19.30 hs. El pomposo carruaje tapizado de seda, con sus cuatro imponentes farolas de cristales biselados como las siete ventanillas fijas, con el techo coronado de filigranas metálicas y el pescante cubierto de pana, construída al estilo de Napoleón III por encargo del gobierno nacional, había llegado de Francia tres años antes, destinada para el mandatario sanjuanino, y esa noche, los vidrios empañados no permiten contemplar las ventanas cerradas de las viejas casonas señoriales, mientras las ruedas y los cascos de los matungos que resoplan aporrean el húmedo empedrado, alterando apenas el silencio de la ciudad casi dormida, cuando al llegar a la esquina de Maipú y Corrientes, tres hombres aparecen de improviso portando sus trabucos naranjeros de bronce boca ancha, repletos de pólvora y perdigones. Uno de ellos apunta y gatilla, y se vuela la mano al explotar el arma entre sus dedos. Los otros dos se frenan un instante y luego riegan de fuego y plomo la esquina porteña en un estampido combinado que atrae la atención de algunos policías que rápidamente los apresan. Los caballos se encabritan por el ruido y los fogonazos, y el cochero en su pescante azuza a los percherones para escapar, mientras Sarmiento, a raíz de su avanzada sordera, sólo advierte un súbito bamboleo suavizado por la suspensión de los muelles, que adjudica a los baches del camino.

Cuando llega a la casa de su amigo (y suegro), se entera incrédulo del riesgo que había corrido, mientras decenas de funcionarios y diplomáticos se acercan para comprobar el estado de salud del presidente.

Las pericias determinaron que los proyectiles utilizados estaban regados con bicloruro de mercurio, un letal veneno que hubiera terminado con la vida del mandatario con apenas un roce.
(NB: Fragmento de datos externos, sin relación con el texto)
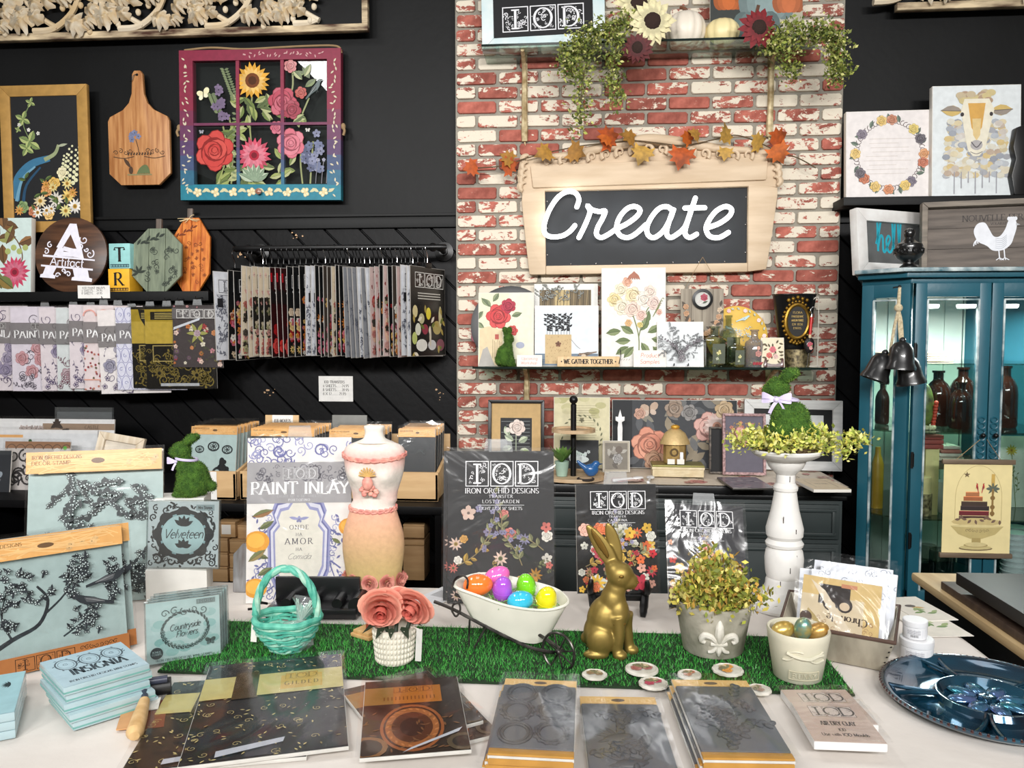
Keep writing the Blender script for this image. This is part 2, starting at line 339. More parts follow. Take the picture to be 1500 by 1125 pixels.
 def bird(s,x,y,L,c,flip=1,rot=0,belly=None,beak=None):
  cr,sr=math.cos(rot),math.sin(rot)
  def T(p):u,v=p[0]*flip*L,p[1]*L;return(x+u*cr-v*sr,y+u*sr+v*cr)
  out=[(-.5,.22),(-.38,.27),(-.3,.22),(-.12,.14),(.1,.06),(.3,-.06),(.62,-.2),(.6,-.27),(.25,-.16),(.08,-.14),(-.12,-.12),(-.28,-.02),(-.36,.08),(-.4,.16)]
  s.poly([T(p)for p in out],c);s.disc(*T((-.38,.19)),L*.085,c)
  s.poly([T(p)for p in[(-.15,.1),(.1,.04),(.38,-.12),(.1,-.1),(-.1,-.04)]],shade(c,.6)if sum(c)>200 else mixc(c,(150,150,150),.35))
  for k in range(3):s.stroke([T((-.1+.08*k,.06-.03*k)),T((.25+.06*k,-.1-.02*k))],L*.012,mixc(c,(220,220,220),.5))
  if belly:s.disc(*T((-.22,.0)),L*.15,belly,L*.09,rot=-.5*flip+rot)
  s.poly([T((-.45,.22)),T((-.58,.17)),T((-.45,.16))],beak or shade(c,.5));s.disc(*T((-.4,.21)),L*.014,(240,240,240),n=6)
  for k in(-.1,-.02):s.stroke([T((k,-.12)),T((k+.03,-.24))],L*.015,shade(c,.7))
 def butterfly(s,x,y,r,c,rot=0):
  for sg in(-1,1):
   s.disc(x+sg*r*.45*math.cos(rot),y+r*.3+sg*r*.45*math.sin(rot),r*.52,c,r*.38,9,sg*.7+rot);s.disc(x+sg*r*.35*math.cos(rot),y-r*.25+sg*r*.35*math.sin(rot),r*.36,mixc(c,(255,255,255),.2),r*.28,8,-sg*.7+rot)
  s.stroke([(x,y-r*.4),(x,y+r*.5)],r*.12,shade(c,.4))
 def text(s,t,x,y,h,c,align='c',serif=True,thick=.15,thin=.06,sp=.08,slant=0,maxw=None,rot=0):
  W=sum(G.get(ch,G[' '])[0]+sp for ch in t)-sp;k=h
  kx=min(h,maxw/W)if maxw else h
  x0=-W*kx*{'c':.5,'l':0,'r':1}[align];cr,sr=math.cos(rot),math.sin(rot)
  s.up();s.hold=True
  for ch in t:
   gw,st=G.get(ch,G[' '])
   def T(p):u,v=x0+(p[0]+slant*p[1])*kx,p[1]*k;return(x+u*cr-v*sr,y+u*sr+v*cr)
   for q in st:
    s.stroke([T(p)for p in q],thick*h,c,thin=(thin if serif else thick)*h)
    if serif:
     for e,nb in((q[0],q[1]),(q[-1],q[-2])):
      if abs(e[1]-nb[1])>abs(e[0]-nb[0])and(e[1]in(0,1)or(e[1]==.62))and abs(e[1]-nb[1])>.3:s.stroke([T((e[0]-.13,e[1]+(.03 if e[1]==0 else-.03))),T((e[0]+.13,e[1]+(.03 if e[1]==0 else-.03)))],thin*h*1.2,c)
   x0+=(gw+sp)*kx
  s.hold=False;return W*kx
 def iod(s,x,y,w,c,bg=None,h=None,n=16):
  h=h or w*.31;q=w/3
  for k,ch in enumerate('IOD'):
   X=x+k*q;g=q*.03
   if bg:s.rect(X+g,y,q-2*g,h,bg)
   s.frame(X+g,y,q-2*g,h,q*.035,c);s.filigree(X+q*.07,y+h*.06,q*.86,h*.88,c,n,q*.075,.22)
   b=bg or(30,30,32)
   hh=h*.78;ww={'I':.32,'O':.95,'D':.85}[ch]*hh
   for cc,th in((b,.2),(c,.12)):
    s.text(ch,X+q/2,y+h*.11,hh,cc,thick=th,thin=th*.5)
    if ch=='I':
     for yy in(.11,.84):s.rect(X+q/2-hh*.2,y+h*yy,hh*.4,hh*(.07 if cc==c else .1),cc)
 def scatter(s,x,y,w,h,n,cols,leafs,r,clear=None):
  for k in range(n):
   px,py=x+w*s.r.random(),y+h*s.r.random()
   if clear and clear(px,py):continue
   t=s.r.random();rr=r*(.6+.8*s.r.random());c=s.r.choice(cols)
   mx=lambda v,lo,hi:max(lo,min(hi,v))
   px,py=mx(px,x+rr,x+w-rr),mx(py,y+rr,y+h-rr)
   if t<.4:s.sprig(px,py,rr*1.4,s.r.random()*6.3,shade(s.r.choice(leafs),.7),s.r.choice(leafs),5,.35)if(x+rr*1.6<px<x+w-rr*1.6 and y+rr*1.6<py<y+h-rr*1.6)else s.blossom(px,py,rr*.8,c)
   elif t<.6:s.rose(px,py,rr*.85,c)
   elif t<.85:s.blossom(px,py,rr*.8,c)
   else:s.daisy(px,py,rr*.9,9,c,s.r.choice(leafs))
 def vineframe(s,x,y,w,h,c,n,rr):
  for k in range(n):
   t=k/n*2*(w+h)
   if t<w:p=(x+t,y)
   elif t<w+h:p=(x+w,y+t-w)
   elif t<2*w+h:p=(x+2*w+h-t,y+h)
   else:p=(x,y+2*w+2*h-t)
   s.scroll(p[0],p[1],rr,1.1,s.r.random()*6,s.r.choice((-1,1)),rr*.22,c,9);a=s.r.random()*6;s.leaf(p[0],p[1],rr*1.2,rr*.5,a,c)
 def put(s,name,parent,m=None,y=0.0,z=0.0,x=0.0):
  return s.build(name,m or vmat('print_ink',.62),parent,(x,y-4e-4,z),smooth=False)
PRINT=lambda:vmat('print_ink',.62)
SHINY=lambda:vmat('gloss_ink',.25)
FOIL=lambda:vmat('foil_ink',.3,metal=.3,var=.08)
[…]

Los hermanos Pedro y Francisco Guerri y otro de nombre Luis Casimiro, marineros marginales desocupados sin experiencia confesaron todo y acusaron a López Jordán de haberlos conchabado, a través de terceros, por la suma de 10.000 patacones que debía pagarles un tal Aquiles Sesaburgo, que tiempo después fue asesinado en el Uruguay por otro sicario, supuestamente a órdenes del mismo entrerriano. Pero lo que los delincuentes ignoraban es que la esposa de uno de ellos había advertido a las autoridades del atentado en ciernes, y que el comisario Floro Latorre había dispuesto una discreta custodia en la esquina elegida, que luego le permitió detener a los atacantes. Ricardo López Jordán fue hecho prisionero y alojado en la cárcel de Rosario, desde donde logra escapar en 1879, con la ayuda de su esposa Dolores Puig, disfrazado de mujer, para asilarse en el Uruguay, país que lo cobijó, a pesar de los reclamos del gobierno argentino, por haber nacido en Paysandú.